=== What is being asked ===
Restate all of the data exactly.

=== Collected material ===
--------------------

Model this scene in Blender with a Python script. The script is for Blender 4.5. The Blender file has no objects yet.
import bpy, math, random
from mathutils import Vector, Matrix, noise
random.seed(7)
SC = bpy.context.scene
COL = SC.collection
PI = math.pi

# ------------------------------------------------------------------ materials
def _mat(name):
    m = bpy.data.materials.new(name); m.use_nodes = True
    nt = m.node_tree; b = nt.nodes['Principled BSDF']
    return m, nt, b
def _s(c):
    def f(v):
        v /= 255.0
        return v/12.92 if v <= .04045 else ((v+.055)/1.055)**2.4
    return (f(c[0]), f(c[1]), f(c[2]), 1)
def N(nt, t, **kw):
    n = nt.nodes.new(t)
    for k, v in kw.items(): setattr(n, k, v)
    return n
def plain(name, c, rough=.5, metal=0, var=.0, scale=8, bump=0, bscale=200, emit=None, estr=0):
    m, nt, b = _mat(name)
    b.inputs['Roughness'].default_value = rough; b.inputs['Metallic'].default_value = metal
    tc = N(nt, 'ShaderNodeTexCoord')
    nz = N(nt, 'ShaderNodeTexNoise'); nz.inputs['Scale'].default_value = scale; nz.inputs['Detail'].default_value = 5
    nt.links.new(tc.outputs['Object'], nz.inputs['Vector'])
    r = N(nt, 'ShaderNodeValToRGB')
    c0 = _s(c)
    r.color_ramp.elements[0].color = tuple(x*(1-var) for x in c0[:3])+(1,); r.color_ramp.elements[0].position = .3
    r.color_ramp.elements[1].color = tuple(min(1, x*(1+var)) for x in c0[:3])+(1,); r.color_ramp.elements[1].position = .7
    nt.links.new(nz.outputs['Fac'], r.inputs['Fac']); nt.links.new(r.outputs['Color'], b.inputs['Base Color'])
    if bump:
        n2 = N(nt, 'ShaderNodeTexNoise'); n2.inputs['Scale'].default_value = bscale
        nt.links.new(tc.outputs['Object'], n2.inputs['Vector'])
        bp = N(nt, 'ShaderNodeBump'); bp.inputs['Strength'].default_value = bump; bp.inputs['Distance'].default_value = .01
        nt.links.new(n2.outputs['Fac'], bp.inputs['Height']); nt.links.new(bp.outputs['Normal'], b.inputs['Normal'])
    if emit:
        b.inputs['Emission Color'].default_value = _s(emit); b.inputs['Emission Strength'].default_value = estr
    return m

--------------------

=== Answer to this problem ===
Model this scene in Blender with a Python script. The script is for Blender 4.5. The Blender file has no objects yet.
import bpy, math, random
from mathutils import Vector, Matrix, noise
random.seed(7)
SC = bpy.context.scene
COL = SC.collection
PI = math.pi

# ------------------------------------------------------------------ materials
def _mat(name):
    m = bpy.data.materials.new(name); m.use_nodes = True
    nt = m.node_tree; b = nt.nodes['Principled BSDF']
    return m, nt, b
def _s(c):
    def f(v):
        v /= 255.0
        return v/12.92 if v <= .04045 else ((v+.055)/1.055)**2.4
    return (f(c[0]), f(c[1]), f(c[2]), 1)
def N(nt, t, **kw):
    n = nt.nodes.new(t)
    for k, v in kw.items(): setattr(n, k, v)
    return n
def plain(name, c, rough=.5, metal=0, var=.0, scale=8, bump=0, bscale=200, emit=None, estr=0):
    m, nt, b = _mat(name)
    b.inputs['Roughness'].default_value = rough; b.inputs['Metallic'].default_value = metal
    tc = N(nt, 'ShaderNodeTexCoord')
    nz = N(nt, 'ShaderNodeTexNoise'); nz.inputs['Scale'].default_value = scale; nz.inputs['Detail'].default_value = 5
    nt.links.new(tc.outputs['Object'], nz.inputs['Vector'])
    r = N(nt, 'ShaderNodeValToRGB')
    c0 = _s(c)
    r.color_ramp.elements[0].color = tuple(x*(1-var) for x in c0[:3])+(1,); r.color_ramp.elements[0].position = .3
    r.color_ramp.elements[1].color = tuple(min(1, x*(1+var)) for x in c0[:3])+(1,); r.color_ramp.elements[1].position = .7
    nt.links.new(nz.outputs['Fac'], r.inputs['Fac']); nt.links.new(r.outputs['Color'], b.inputs['Base Color'])
    if bump:
        n2 = N(nt, 'ShaderNodeTexNoise'); n2.inputs['Scale'].default_value = bscale
        nt.links.new(tc.outputs['Object'], n2.inputs['Vector'])
        bp = N(nt, 'ShaderNodeBump'); bp.inputs['Strength'].default_value = bump; bp.inputs['Distance'].default_value = .01
        nt.links.new(n2.outputs['Fac'], bp.inputs['Height']); nt.links.new(bp.outputs['Normal'], b.inputs['Normal'])
    if emit:
        b.inputs['Emission Color'].default_value = _s(emit); b.inputs['Emission Strength'].default_value = estr
    return m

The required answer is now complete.